Early Sorrow child's plate/Notice the dead bird near the cage

This gift for a good and well-loved child is a mug with the inscription,  Present For My Dear Boy.   I doubt, however, the choice of a fox running off with a goose clamped in its mouth is something conducive to milk drinking.

Present For My Dear Boy child's  2 inch by 2 inch mug, ca, 1830

Although the poem titled My Grandmother has good intentions, it has the unfortunate mention and illustration of a dead dog! The poem, which was written by William Upton,  was copied from a picture sheet for children published by William Darton, Jr. in London in 1813.  The poem reads: “Who took me in a coach to ride/Because I griev’d when Puggy died/And bought me Sugarplums beside/My Grandmother.”  The grandmother is doing her best to cheer up her granddaughter, but I doubt the pattern would be given to a granddaughter today.

John Rogers & Son My Grandmother plate, ca. 1830

As mentioned, children’s patterns were often meant to teach the alphabet.  This plate shows a large and attractive letter “D”.  However, instead of illustrating the letter with a cute dog or dear dolly, it is matched with a drunkard and the rhyme “D  Was a Drunk-ard (notice how even the word is falling down)/And had a red face."

  D Was A Drunk-Ard And had a red face 6.62 inch child's alphabet plate
The plate below illustrates a scene from the very popular anti-slavery book Uncle Tom’s Cabin by Harriet Beecher Stowe, which was published in 1852.  Many scenes from the book were used on children’s plates, but none are as violent as the pattern seen here:  “Pay Away Till He Gives Up: Give It Him: Give it Him!  Uncle Tom Whipped To Death.”  The pattern is frightening and a bit sordid.  

Child's  8.5 inch plate Uncle Tom Whipped To Death

I never thought of the violence inherent in the nursery rhyme Three Blind Mice.  I sing it to my grandchildren.  Visually, the plate below reminds me of the shower scene from Hitchcock's  Psycho.  I would never give it to them as a gift.  Now I'll think about the words too!

Three Blind Mice 7.5 inch child's plate

As a cat lover, perhaps I am being too sensitive to the use of the words wicked and kill in the plate below.  My granddaughter didn't like these words either.

Oh! beat her, kill her, wicked Puss  7.25 inch child's plate, ca. 1820

I hope you will send along a few of your inappropriate patterns for children.  My blog is a fine repository for these patterns, but perhaps not the hands of our little ones.
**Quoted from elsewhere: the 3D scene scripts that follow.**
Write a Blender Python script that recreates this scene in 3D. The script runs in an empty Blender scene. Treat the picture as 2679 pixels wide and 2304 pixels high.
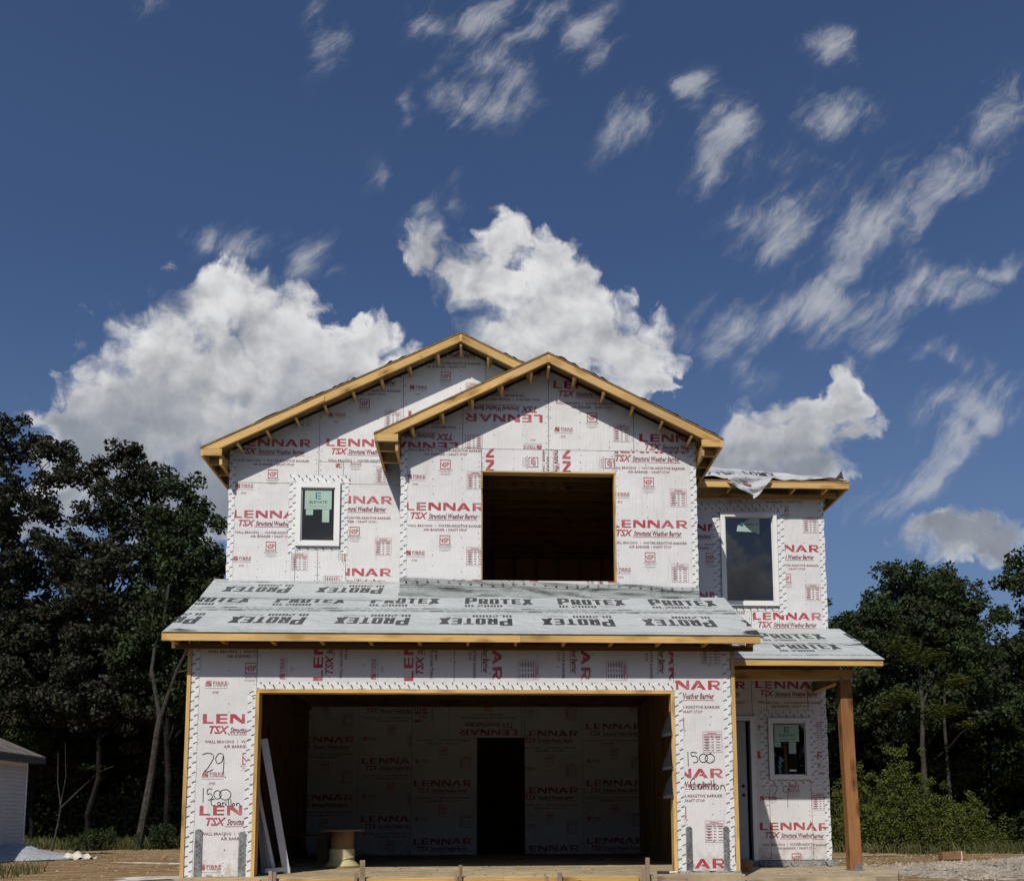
import bpy, bmesh, math, random
import numpy as np
from mathutils import Vector, Matrix
random.seed(7); RNG = np.random.default_rng(11)
SC = bpy.context.scene
COL = SC.collection
# ------------------------------------------------------------------ camera
def make_camera():
    yaw, pitch, roll = 0.0571, 0.1167, 0.0052
    cy, sy, cp, sp, cr, sr = math.cos(yaw), math.sin(yaw), math.cos(pitch), math.sin(pitch), math.cos(roll), math.sin(roll)
    x1 = Vector((cy, -sy, 0)); y1 = Vector((sy, cy, 0)); z = Vector((0, 0, 1))
    d = y1 * cp + z * sp; u = z * cp - y1 * sp
    R = x1 * cr - u * sr; U = x1 * sr + u * cr
    cd = bpy.data.cameras.new('camera'); co = bpy.data.objects.new('camera', cd); COL.objects.link(co)
    m = Matrix((R, U, -d)).transposed().to_4x4(); m.translation = Vector((2.694, -11.187, 0.638)); co.matrix_world = m
    cd.sensor_fit = 'HORIZONTAL'; cd.sensor_width = 36; cd.lens = 2467.0 / 2679 * 36
    cd.shift_x = -(1419.4 - 1339.5) / 2679; cd.shift_y = (1853.1 - 1152) / 2679
    cd.clip_start = 0.1; cd.clip_end = 3000
    SC.camera = co
make_camera()
# ------------------------------------------------------------------ sun and sky
LD = Vector((0.40, 1.0, -1.03)).normalized()
sl = bpy.data.lights.new('sun', 'SUN'); sl.energy = 3.55; sl.angle = math.radians(0.53); sl.color = (1, 0.95, 0.87)
so = bpy.data.objects.new('sun', sl); COL.objects.link(so)
so.rotation_euler = LD.to_track_quat('-Z', 'Y').to_euler(); so.location = (-20, -40, 45)
SC.view_settings.view_transform = 'Standard'; SC.view_settings.look = 'None'
SC.view_settings.exposure = 0.0; SC.view_settings.gamma = 1
SC.cycles.max_bounces = 5; SC.cycles.diffuse_bounces = 1; SC.cycles.use_adaptive_sampling = True; SC.cycles.adaptive_threshold = 0.02; SC.cycles.transparent_max_bounces = 4
class NT:
    """small wrapper for wiring nodes"""
    def __init__(s, tree): s.t = tree; tree.nodes.clear()
    def n(s, kind, ins=None, **props):
        nd = s.t.nodes.new(kind)
        for k, v in props.items(): setattr(nd, k, v)
        for k, v in (ins or {}).items():
            sk = nd.inputs[k]
            if isinstance(v, bpy.types.NodeSocket): s.t.links.new(v, sk)
            else: sk.default_value = v
        return nd
    def math(s, op, a, b=0.0, c=0.0, clamp=False):
        return s.n('ShaderNodeMath', {0: a, 1: b, 2: c}, operation=op, use_clamp=clamp).outputs[0]
    def vmath(s, op, a, b=(0, 0, 0)):
        return s.n('ShaderNodeVectorMath', {0: a, 1: b}, operation=op).outputs[0]
    def mix(s, f, a, b):
        nd = s.n('ShaderNodeMix', data_type='RGBA')
        for i, v in ((0, f), (6, a), (7, b)):
            if isinstance(v, bpy.types.NodeSocket): s.t.links.new(v, nd.inputs[i])
            else: nd.inputs[i].default_value = v if i == 0 else (*v, 1)[:4]
        return nd.outputs[2]
    def noise(s, vec, scale, detail=3, rough=0.5, out=0, dist=0.0, dim='3D'):
        return s.n('ShaderNodeTexNoise', {'Vector': vec, 'Scale': scale, 'Detail': detail, 'Roughness': rough, 'Distortion': dist}, noise_dimensions=dim).outputs[out]
    def maprange(s, v, a, b, c=0.0, d=1.0, smooth=True):
        return s.n('ShaderNodeMapRange', {0: v, 1: a, 2: b, 3: c, 4: d}, interpolation_type='SMOOTHSTEP' if smooth else 'LINEAR').outputs[0]
# cloud directions: (u, v, ru, rv, angle deg, weight), u = x/y and v = z/y of the world direction
CUMULUS = [(-0.2909,0.4607,0.1983,0.1535,0,1),(-0.3894,0.425,0.1065,0.12,0,1),(-0.2004,0.4626,0.1336,0.1222,0,1),(-0.4351,0.4019,0.0646,0.0815,0,1),(-0.1307,0.4698,0.0735,0.0711,0,1),(-0.2941,0.5576,0.0668,0.0588,0,1),(-0.2766,0.3493,0.2496,0.0812,0,1.2),(-0.3507,0.5047,0.09,0.0902,0,1),(-0.2343,0.5304,0.0853,0.0717,0,1),(0.0191,0.655,0.036,0.048,0,1),(-0.0588,0.6347,0.0582,0.0445,20,0.95),(-0.0031,0.6008,0.0654,0.0537,0,0.9),(0.0723,0.6328,0.0451,0.0479,0,1),(0.0719,0.5734,0.0807,0.0725,0,1),(0.119,0.5275,0.0957,0.072,0,1),(0.0495,0.5258,0.089,0.0686,0,1),(0.1665,0.5287,0.0601,0.0534,0,1),(0.1658,0.4849,0.0538,0.028,0,0.8),(0.2875,0.4207,0.0512,0.0401,0,1),(0.3497,0.4276,0.0697,0.0465,0,1),(0.2918,0.3806,0.0719,0.0367,0,1),(0.3971,0.4752,0.0429,0.0251,40,0.9),(0.4179,0.4289,0.0489,0.0311,40,0.8),(0.3367,0.3813,0.0904,0.0429,0,1),(0.5205,0.3181,0.0763,0.0275,0,1),(0.5827,0.3074,0.0552,0.0398,0,1),(0.5614,0.3329,0.0491,0.0234,0,1),(0.2796,0.2563,0.0662,0.0834,0,0.7),(-0.1855,0.2765,0.0417,0.0202,0,0.8),(-0.4725,0.3301,0.065,0.0518,0,0.8),(-0.4388,0.3743,0.0602,0.064,0,1),(-0.0281,0.606,0.0388,0.0354,0,0.9),(-0.4621,0.4236,0.0384,0.047,0,0.9),(-0.1037,0.4789,0.0759,0.0658,0,1.05),(-0.1583,0.5092,0.0595,0.0517,0,1),(-0.1533,0.5266,0.0759,0.049,0,1),(0.3153,0.4125,0.0958,0.0548,0,1),(0.3788,0.4456,0.0741,0.0379,20,1),(0.2755,0.3975,0.056,0.043,0,1),(0.5373,0.3126,0.0971,0.0314,0,1),(0.5924,0.3247,0.0518,0.0374,0,1),(0.3392,0.4507,0.0624,0.0291,30,0.9)]
WISPS = [(0.2975,0.5616,0.0965,0.0464,20,1),(0.3957,0.5761,0.1278,0.0507,0,1),(0.4579,0.5448,0.0905,0.035,-20,0.9),(0.3415,0.6714,0.1132,0.0595,20,0.9),(0.4593,0.6937,0.1456,0.0762,40,1),(0.6074,0.8311,0.0869,0.0625,60,1),(0.5265,0.7332,0.1085,0.0487,40,0.85),(0.4062,0.8261,0.0696,0.037,40,0.85),(0.4037,0.9091,0.0507,0.0419,20,0.8),(0.2781,0.7802,0.0645,0.0607,20,0.9),(0.2419,0.8478,0.0305,0.0328,0,0.75),(0.1595,0.7912,0.0637,0.0363,40,0.8),(0.0107,0.9229,0.0973,0.0535,0,0.85),(0.1207,0.9185,0.0568,0.0496,40,0.8),(0.0222,0.8635,0.0372,0.0569,0,0.6),(-0.0205,0.815,0.059,0.0481,40,0.85),(-0.1825,0.8919,0.0329,0.0688,0,0.55),(-0.0855,0.8093,0.0183,0.0319,0,0.55),(-0.1238,0.7405,0.0325,0.022,0,0.5),(-0.2916,0.6422,0.0491,0.0381,0,0.8),(-0.2043,0.6302,0.0496,0.0458,60,0.75),(-0.0174,0.708,0.0233,0.0353,0,0.5),(-0.3895,0.9196,0.043,0.0322,0,0.45),(0.5311,0.604,0.0574,0.0356,40,0.85),(0.5802,0.636,0.054,0.0176,20,0.7),(0.4785,0.3836,0.0668,0.0375,40,0.8),(0.4318,0.3598,0.0589,0.0298,0,0.5),(-0.0676,0.7002,0.0362,0.039,0,0.35),(0.2841,0.4963,0.0442,0.0304,0,0.4),(-0.1657,0.6078,0.0213,0.0228,0,0.4),(0.4773,0.5843,0.0455,0.0471,40,0.5),(0.5461,0.4607,0.0842,0.0411,20,1.1),(0.5093,0.4248,0.0534,0.0339,40,1),(0.5653,0.7849,0.0489,0.0441,40,0.8),(0.4909,0.6211,0.0409,0.0212,40,0.5),(0.3453,0.6169,0.0536,0.0245,20,0.5),(0.5033,0.525,0.0608,0.0277,-20,0.8),(0.2568,0.5309,0.0395,0.041,40,0.7),(0.5751,0.7475,0.0766,0.0255,40,0.7),(0.4274,0.5113,0.0401,0.0206,40,0.7),(0.4093,0.7602,0.0411,0.0217,40,0.4),(0.3504,0.7581,0.0409,0.0361,40,0.4),(0.2569,0.7484,0.0404,0.0358,40,0.6),(0.005,0.8753,0.0465,0.0436,40,0.7),(-0.0233,0.7933,0.0328,0.0321,40,0.7),(-0.0638,0.9162,0.0331,0.0365,0,0.5),(0.0628,0.9413,0.0539,0.0296,0,0.8)]
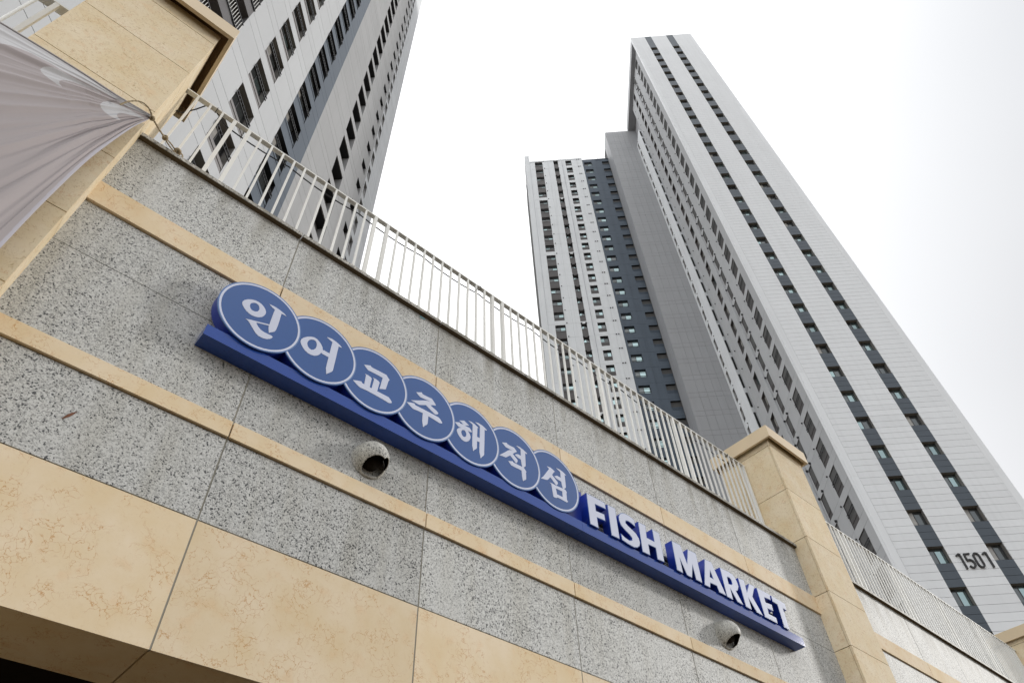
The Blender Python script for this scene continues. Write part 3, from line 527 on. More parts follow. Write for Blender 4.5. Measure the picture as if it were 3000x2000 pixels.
# ------------------------------------------------------------------ dry leaf and scrap of tape on the wall
LEAF = paint('dry_leaf', (0.17, 0.075, 0.045), 0.8, 0.2, 0.3, 0, 0, 60)
l = MB(); n = 7
A, B = Vector((.080, 3.992, 4.545)), Vector((.135, 3.996, 4.640)); dv = (B - A); pp = Vector((dv.z, 0, -dv.x)).normalized()
top = [A + dv * (i / n) + pp * .0085 * math.sin(math.pi * i / n) for i in range(n + 1)]; bot = [A + dv * (i / n) - pp * .0085 * math.sin(math.pi * i / n) for i in range(n + 1)]
ctr = [A + dv * (i / n) + Vector((0, -.004, 0)) for i in range(n + 1)]
for i in range(n):
    l.quad(top[i], top[i + 1], ctr[i + 1], ctr[i], LEAF); l.quad(ctr[i], ctr[i + 1], bot[i + 1], bot[i], LEAF)
    l.quad(*(q + Vector((0, .0015, 0)) for q in (bot[i], bot[i + 1], top[i + 1], top[i])), LEAF)
o = l.obj('dry_leaf'); o['label'] = 'small reddish brown leaf stuck on the granite at the left'; o['category'] = 'leaf'
TAPE = paint('blue_tape', (0.25, 0.52, 0.58), 0.5, 0.3)
o = link(bpy.data.objects.new('tape_scrap', cube(TAPE))); o.location = (2.475, 3.9955, 7.452); o.scale = (.062, .0012, .022)
o['label'] = 'tiny scrap of light blue tape just under the coping stone'; o['category'] = 'tape'

# ------------------------------------------------------------------ the hanging banner and its rope
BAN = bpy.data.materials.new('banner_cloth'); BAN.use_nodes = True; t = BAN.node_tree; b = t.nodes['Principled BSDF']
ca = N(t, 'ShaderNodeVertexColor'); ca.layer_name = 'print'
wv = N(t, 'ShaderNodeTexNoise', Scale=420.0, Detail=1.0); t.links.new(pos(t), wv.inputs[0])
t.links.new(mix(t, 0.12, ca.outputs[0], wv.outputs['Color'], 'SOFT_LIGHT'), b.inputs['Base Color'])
b.inputs['Roughness'].default_value = .75; b.inputs['Specular IOR Level'].default_value = .2
def unproj(u, v, Y):
    r = ROT @ Vector((u - 1500, -(v - 1000), -FPX)); k = Y / r.y; return Vector((r.x * k, Y, CAMZ + r.z * k))
def banner():
    C0 = Vector((-.556, 3.66, 7.375))
    # the two free edges, measured on a plane just in front of the pillar and carried on past the frame
    topE = [C0, Vector((-.82, 3.655, 7.345)), Vector((-1.14, 3.63, 7.31)), Vector((-1.671, 3.60, 7.232)), Vector((-2.3, 3.57, 7.13))]
    botE = [C0] + [unproj(u, v, y) for u, v, y in ((437, 350, 3.657), (388, 375, 3.65), (312, 428, 3.64), (245, 482, 3.63), (134, 589, 3.61), (27, 700, 3.60), (-70, 805, 3.59))]
    def along(P, s):
        L = [0]
        for a, q in zip(P, P[1:]): L.append(L[-1] + (q - a).length)
        d = s * L[-1]
        for i in range(len(P) - 1):
            if d <= L[i + 1] + 1e-9:
                f = (d - L[i]) / (L[i + 1] - L[i]); p0 = P[max(i - 1, 0)]; p1 = P[i]; p2 = P[i + 1]; p3 = P[min(i + 2, len(P) - 1)]
                return .5 * ((2 * p1) + (p2 - p0) * f + (2 * p0 - 5 * p1 + 4 * p2 - p3) * f * f + (3 * p1 - p0 - 3 * p2 + p3) * f ** 3)
        return P[-1]
    NS, NT = 400, 460
    V = []; F = []; C = []
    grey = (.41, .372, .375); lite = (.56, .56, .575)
    rnd = random.Random(3)
    folds = [(rnd.uniform(0, 6.28), f, a) for f, a in ((6.2, 1.0), (11.1, .8), (17.3, .6), (27.7, .22), (45.0, .08))]
    arcs = []
    def inside(x, z, P):
        c = False; j = len(P) - 1
        for i in range(len(P)):
            if (P[i][1] > z) != (P[j][1] > z) and x < (P[j][0] - P[i][0]) * (z - P[i][1]) / (P[j][1] - P[i][1]) + P[i][0]: c = not c
            j = i
        return c
    # printed shapes digitised on the banner plane: two commas and the pale upper field
    W1 = [(118, 203), (120, 210), (132, 222), (148, 234), (165, 246), (182, 256), (178, 250), (173, 243), (173, 238), (180, 235), (194, 236), (215, 241), (245, 252), (270, 262), (300, 278), (290, 268), (262, 252), (230, 236), (200, 220), (175, 206), (160, 199), (145, 196), (128, 196)]
    W2 = [(293, 306), (296, 316), (306, 328), (322, 340), (340, 349), (354, 353), (348, 347), (343, 340), (344, 334), (352, 331), (366, 333), (385, 338), (405, 344), (425, 351), (420, 345), (395, 330), (365, 314), (340, 304), (320, 298), (303, 298)]
    TOP = [(-300, 128), (0, 128), (15, 130), (35, 135), (60, 144), (90, 156), (120, 172), (150, 187), (175, 203), (200, 216), (260, 246), (320, 280), (380, 316), (445, 346), (460, 330), (0, 40), (-300, -60)]
    for i in range(NS + 1):
        s = (i / NS) ** 1.25
        a = along(topE, s); q = along(botE, s)
        d = q - a
        bow = min(1, s * 3.2)
        for j in range(NT + 1):
            tt = j / NT
            p = a + d * tt
            # folds fan out from the tied corner
            y = 0
            for ph, f, am in folds:
                w = math.sin(f * 2 * math.pi * tt + ph + 1.6 * math.sin(3.1 * s + ph) + .8 * math.sin(f * tt))
                y += am * w
            env = min(1, (tt + .01) * 9) * min(1, (1.01 - tt) * 12)
            amp = .0058 * (1 - math.exp(-s * 9)) + .0012 * min(1, s * 30)
            y2 = p.y - amp * (y + 1.8) * env - .015 * math.sin(math.pi * tt) * min(1, s * 4)
            if tt > .955 * 1 and s > .02: y2 -= .004
            V.append((p.x, y2, p.z))
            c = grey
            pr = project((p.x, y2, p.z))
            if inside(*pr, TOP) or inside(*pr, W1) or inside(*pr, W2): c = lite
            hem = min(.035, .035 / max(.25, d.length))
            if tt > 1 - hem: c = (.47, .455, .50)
            C.append((*c, 1))
    for i in range(NS):
        for j in range(NT):
            n0 = i * (NT + 1) + j; F.append((n0, n0 + 1, n0 + NT + 2, n0 + NT + 1))
    me = bpy.data.meshes.new('banner'); me.from_pydata(V, [], F)
    ca = me.color_attributes.new('print', 'FLOAT_COLOR', 'POINT')
    flat = [x for c in C for x in c]; ca.data.foreach_set('color', flat)
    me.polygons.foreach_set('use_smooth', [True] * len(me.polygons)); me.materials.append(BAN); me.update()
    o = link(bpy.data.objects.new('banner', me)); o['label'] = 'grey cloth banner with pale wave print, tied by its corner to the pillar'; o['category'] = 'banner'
    m = o.modifiers.new('cloth', 'SOLIDIFY'); m.thickness = .0015; m.offset = 1
    # rolled hem along the upper edge
    hm = MB(); pts = [along(topE, (i / 60) ** 1.25) + Vector((0, -.004, 0)) for i in range(1, 61)]
    HEM = paint('hem_cloth', (0.42, 0.395, 0.41), .8, .2)
    hm.tube(pts, .009, HEM, 8)
    h = hm.obj('hem', o, True)
    return C0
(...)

  1. I've never found one of these! Sampler verses can be similarly full of warnings, gloom and foreboding, but I've not seen much violence depicted in stitches.

    1. It would be interesting to me to see some of these samplers that are full of gloom and doom!

  2. This is a great collection and a great topic. What a fascinating measure of how the world, or at least the piece of it we know in the west, has changed...

    1. Thank you! I am always interested in children and childhood.

  3. Hi Judie we dont see much in the way of childrens chine of the 1800s here in Adelaide but when it turns up it is quickly bought by collectors . The seal hunting ( horrific )was still practiced in parts of Australia just over 100 yrs ago in the late 1800s . Strange to imagine that these items were for children . Justin

  4. Such a fascinating topic! Many morbid scenes and sayings were stitched into samplers a hundred or so years ago, and maybe some were meant for children. It's bizarre to think at one time these were thought to be appropriate for anyone, let alone a child! Love your blog Judie!

    1. Lovely to hear from you! I am still obsessed with dishes. And children. I enjoy your blog too!